• _What to produce_
Leave the pictures out and quote every line from the start of the listing to the line with "pine('seedling', lab, (u, v), vt, 1.0", inclusive.

+++ Data for the task +++

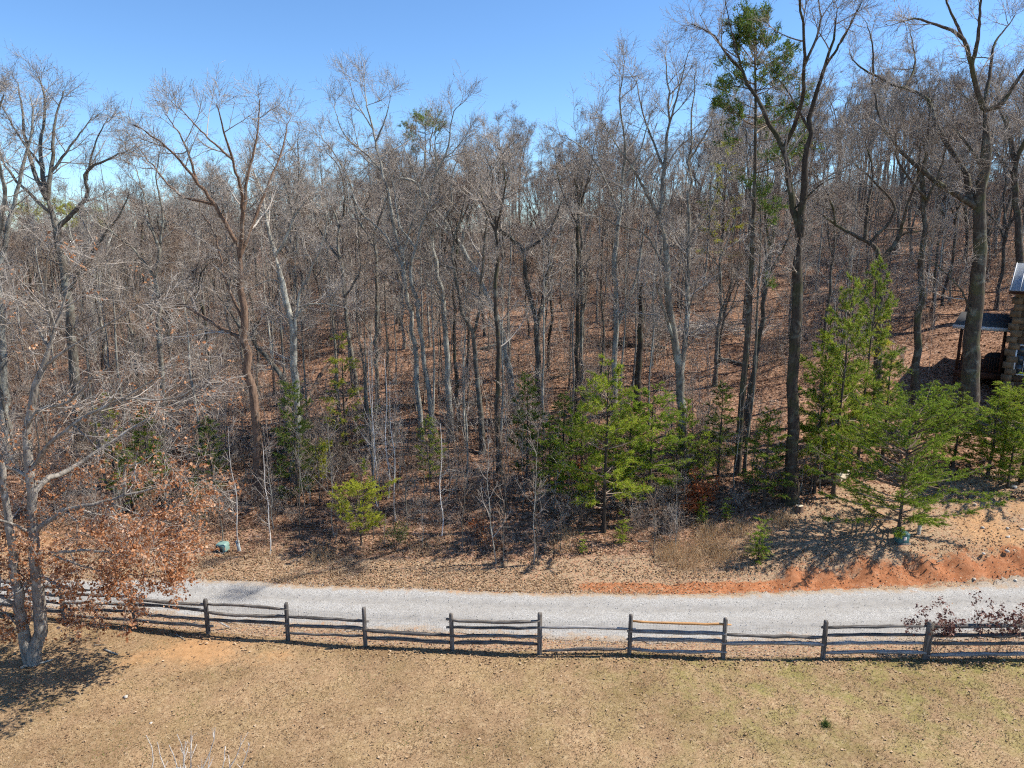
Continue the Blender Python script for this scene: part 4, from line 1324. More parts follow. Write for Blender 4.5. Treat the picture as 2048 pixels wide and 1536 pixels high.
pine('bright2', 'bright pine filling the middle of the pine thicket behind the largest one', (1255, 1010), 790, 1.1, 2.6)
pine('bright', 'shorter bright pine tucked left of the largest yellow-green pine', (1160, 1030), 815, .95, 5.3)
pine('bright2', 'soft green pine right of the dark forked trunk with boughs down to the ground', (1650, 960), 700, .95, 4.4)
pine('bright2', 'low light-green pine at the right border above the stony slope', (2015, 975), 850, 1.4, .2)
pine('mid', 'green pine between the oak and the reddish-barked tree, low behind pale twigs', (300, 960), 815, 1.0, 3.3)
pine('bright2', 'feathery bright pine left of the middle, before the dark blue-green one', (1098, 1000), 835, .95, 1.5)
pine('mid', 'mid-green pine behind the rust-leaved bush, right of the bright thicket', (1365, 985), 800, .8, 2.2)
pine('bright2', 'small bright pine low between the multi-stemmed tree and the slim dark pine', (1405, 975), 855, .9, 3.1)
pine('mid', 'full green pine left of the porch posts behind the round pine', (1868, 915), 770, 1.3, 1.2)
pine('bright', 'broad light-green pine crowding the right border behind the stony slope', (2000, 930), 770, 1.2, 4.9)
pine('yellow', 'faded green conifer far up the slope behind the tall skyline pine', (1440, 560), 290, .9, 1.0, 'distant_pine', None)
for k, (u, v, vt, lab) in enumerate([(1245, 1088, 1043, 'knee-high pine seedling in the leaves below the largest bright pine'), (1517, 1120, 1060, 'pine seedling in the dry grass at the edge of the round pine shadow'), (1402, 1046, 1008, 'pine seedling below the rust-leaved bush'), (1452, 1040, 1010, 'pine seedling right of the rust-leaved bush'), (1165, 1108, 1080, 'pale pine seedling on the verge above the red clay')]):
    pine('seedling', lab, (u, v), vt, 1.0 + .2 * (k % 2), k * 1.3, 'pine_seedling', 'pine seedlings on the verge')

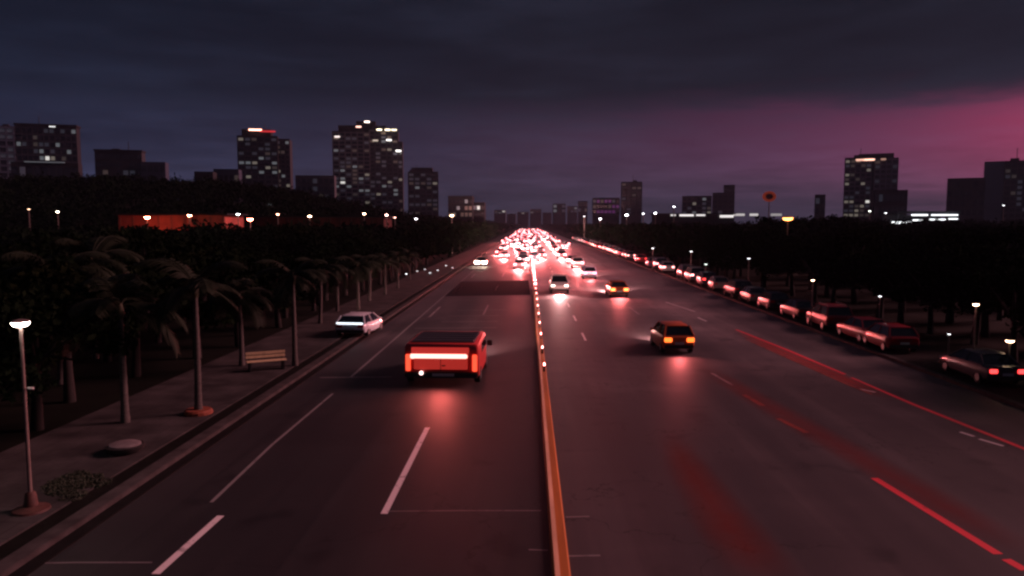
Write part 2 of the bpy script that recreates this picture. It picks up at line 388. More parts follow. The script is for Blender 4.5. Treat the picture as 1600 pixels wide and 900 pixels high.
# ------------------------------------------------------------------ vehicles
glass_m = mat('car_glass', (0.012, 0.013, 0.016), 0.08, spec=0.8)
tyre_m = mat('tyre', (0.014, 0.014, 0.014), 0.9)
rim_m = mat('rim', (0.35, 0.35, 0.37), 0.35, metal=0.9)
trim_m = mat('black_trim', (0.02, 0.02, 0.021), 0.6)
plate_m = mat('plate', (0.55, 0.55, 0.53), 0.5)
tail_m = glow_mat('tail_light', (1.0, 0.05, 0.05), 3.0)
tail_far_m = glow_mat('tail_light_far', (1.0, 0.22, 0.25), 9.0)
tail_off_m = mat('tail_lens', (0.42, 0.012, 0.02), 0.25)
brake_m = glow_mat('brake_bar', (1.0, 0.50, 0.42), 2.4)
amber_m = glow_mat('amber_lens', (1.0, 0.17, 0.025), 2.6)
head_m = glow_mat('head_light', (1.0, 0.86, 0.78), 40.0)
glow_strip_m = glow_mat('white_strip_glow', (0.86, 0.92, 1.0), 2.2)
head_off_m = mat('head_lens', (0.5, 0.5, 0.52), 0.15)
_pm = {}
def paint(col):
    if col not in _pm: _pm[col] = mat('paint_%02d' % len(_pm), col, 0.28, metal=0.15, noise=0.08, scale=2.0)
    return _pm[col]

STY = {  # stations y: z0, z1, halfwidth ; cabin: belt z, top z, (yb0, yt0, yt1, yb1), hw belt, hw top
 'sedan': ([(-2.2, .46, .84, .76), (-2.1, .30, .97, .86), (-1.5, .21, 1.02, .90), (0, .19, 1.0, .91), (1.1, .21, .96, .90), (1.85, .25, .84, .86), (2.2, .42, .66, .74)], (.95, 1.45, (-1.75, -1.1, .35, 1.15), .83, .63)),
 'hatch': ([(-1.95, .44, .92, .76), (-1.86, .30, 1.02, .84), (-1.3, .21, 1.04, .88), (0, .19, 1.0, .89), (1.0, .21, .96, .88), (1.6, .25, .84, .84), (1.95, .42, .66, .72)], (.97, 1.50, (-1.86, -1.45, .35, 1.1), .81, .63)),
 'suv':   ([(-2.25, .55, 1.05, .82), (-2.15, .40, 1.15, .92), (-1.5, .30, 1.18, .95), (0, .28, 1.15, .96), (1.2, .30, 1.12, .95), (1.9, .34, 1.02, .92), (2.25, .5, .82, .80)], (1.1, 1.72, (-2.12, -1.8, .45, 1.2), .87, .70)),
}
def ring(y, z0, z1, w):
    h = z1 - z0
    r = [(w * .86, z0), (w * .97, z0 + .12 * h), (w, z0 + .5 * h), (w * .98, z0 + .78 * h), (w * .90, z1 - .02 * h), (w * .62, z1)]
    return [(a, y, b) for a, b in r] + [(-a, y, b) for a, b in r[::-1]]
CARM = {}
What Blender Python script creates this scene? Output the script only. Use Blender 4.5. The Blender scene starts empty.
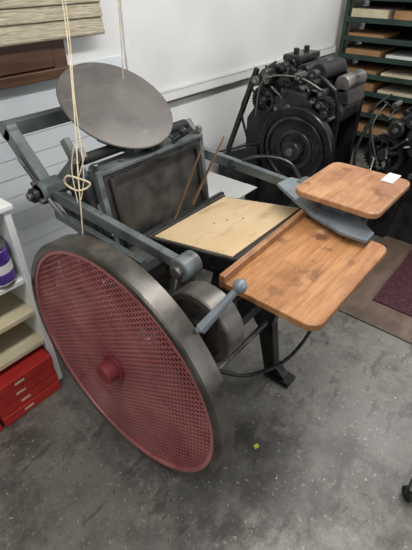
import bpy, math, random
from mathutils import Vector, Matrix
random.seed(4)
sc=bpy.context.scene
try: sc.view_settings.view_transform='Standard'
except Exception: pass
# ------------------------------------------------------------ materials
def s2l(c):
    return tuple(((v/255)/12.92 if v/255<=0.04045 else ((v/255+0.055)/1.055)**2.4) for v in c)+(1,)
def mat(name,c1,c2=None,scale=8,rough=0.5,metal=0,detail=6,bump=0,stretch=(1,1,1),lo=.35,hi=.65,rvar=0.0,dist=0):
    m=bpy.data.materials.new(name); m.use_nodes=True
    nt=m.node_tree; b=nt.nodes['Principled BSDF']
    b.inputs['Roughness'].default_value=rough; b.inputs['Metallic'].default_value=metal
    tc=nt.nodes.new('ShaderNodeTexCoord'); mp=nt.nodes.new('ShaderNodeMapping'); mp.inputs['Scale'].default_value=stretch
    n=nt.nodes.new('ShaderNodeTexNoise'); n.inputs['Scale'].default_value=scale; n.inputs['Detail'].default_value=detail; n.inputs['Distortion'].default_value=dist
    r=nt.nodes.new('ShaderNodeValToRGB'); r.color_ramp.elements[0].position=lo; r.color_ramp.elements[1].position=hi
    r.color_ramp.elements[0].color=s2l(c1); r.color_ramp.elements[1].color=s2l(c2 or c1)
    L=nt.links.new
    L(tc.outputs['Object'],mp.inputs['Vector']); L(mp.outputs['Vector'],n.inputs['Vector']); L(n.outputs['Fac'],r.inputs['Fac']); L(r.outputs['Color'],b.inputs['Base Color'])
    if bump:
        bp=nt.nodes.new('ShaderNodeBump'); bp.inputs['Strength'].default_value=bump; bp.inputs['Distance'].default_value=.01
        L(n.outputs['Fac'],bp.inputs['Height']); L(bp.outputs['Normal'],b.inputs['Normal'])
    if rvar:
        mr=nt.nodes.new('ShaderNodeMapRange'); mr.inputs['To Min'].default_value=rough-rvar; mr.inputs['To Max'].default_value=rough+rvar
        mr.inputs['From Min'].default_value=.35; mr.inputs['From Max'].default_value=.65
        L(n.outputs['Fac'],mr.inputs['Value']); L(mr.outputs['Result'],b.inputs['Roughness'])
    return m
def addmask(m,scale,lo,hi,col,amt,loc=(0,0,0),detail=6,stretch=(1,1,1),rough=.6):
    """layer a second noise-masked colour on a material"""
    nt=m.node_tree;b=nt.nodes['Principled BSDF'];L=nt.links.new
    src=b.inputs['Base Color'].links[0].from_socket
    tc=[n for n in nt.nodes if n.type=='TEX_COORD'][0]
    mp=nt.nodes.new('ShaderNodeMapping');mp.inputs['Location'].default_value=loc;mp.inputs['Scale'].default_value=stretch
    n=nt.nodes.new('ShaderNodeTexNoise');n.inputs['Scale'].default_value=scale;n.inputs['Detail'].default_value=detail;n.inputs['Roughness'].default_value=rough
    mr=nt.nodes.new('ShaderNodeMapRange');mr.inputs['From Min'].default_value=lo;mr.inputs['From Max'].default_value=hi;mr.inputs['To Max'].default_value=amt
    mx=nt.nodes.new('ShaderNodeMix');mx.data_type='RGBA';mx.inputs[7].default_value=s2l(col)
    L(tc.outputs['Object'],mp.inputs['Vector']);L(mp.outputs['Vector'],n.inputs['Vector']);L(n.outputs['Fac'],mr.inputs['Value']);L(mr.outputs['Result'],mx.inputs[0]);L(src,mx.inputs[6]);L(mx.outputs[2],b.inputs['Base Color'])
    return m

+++

• _The completed task_
Continue the Blender Python script for this scene: part 4, from line 1324. More parts follow. Write for Blender 4.5. Treat the picture as 2048 pixels wide and 1536 pixels high.
pine('bright2', 'bright pine filling the middle of the pine thicket behind the largest one', (1255, 1010), 790, 1.1, 2.6)
pine('bright', 'shorter bright pine tucked left of the largest yellow-green pine', (1160, 1030), 815, .95, 5.3)
pine('bright2', 'soft green pine right of the dark forked trunk with boughs down to the ground', (1650, 960), 700, .95, 4.4)
pine('bright2', 'low light-green pine at the right border above the stony slope', (2015, 975), 850, 1.4, .2)
pine('mid', 'green pine between the oak and the reddish-barked tree, low behind pale twigs', (300, 960), 815, 1.0, 3.3)
pine('bright2', 'feathery bright pine left of the middle, before the dark blue-green one', (1098, 1000), 835, .95, 1.5)
pine('mid', 'mid-green pine behind the rust-leaved bush, right of the bright thicket', (1365, 985), 800, .8, 2.2)
pine('bright2', 'small bright pine low between the multi-stemmed tree and the slim dark pine', (1405, 975), 855, .9, 3.1)
pine('mid', 'full green pine left of the porch posts behind the round pine', (1868, 915), 770, 1.3, 1.2)
pine('bright', 'broad light-green pine crowding the right border behind the stony slope', (2000, 930), 770, 1.2, 4.9)
pine('yellow', 'faded green conifer far up the slope behind the tall skyline pine', (1440, 560), 290, .9, 1.0, 'distant_pine', None)
for k, (u, v, vt, lab) in enumerate([(1245, 1088, 1043, 'knee-high pine seedling in the leaves below the largest bright pine'), (1517, 1120, 1060, 'pine seedling in the dry grass at the edge of the round pine shadow'), (1402, 1046, 1008, 'pine seedling below the rust-leaved bush'), (1452, 1040, 1010, 'pine seedling right of the rust-leaved bush'), (1165, 1108, 1080, 'pale pine seedling on the verge above the red clay')]):
    pine('seedling', lab, (u, v), vt, 1.0 + .2 * (k % 2), k * 1.3, 'pine_seedling', 'pine seedlings on the verge')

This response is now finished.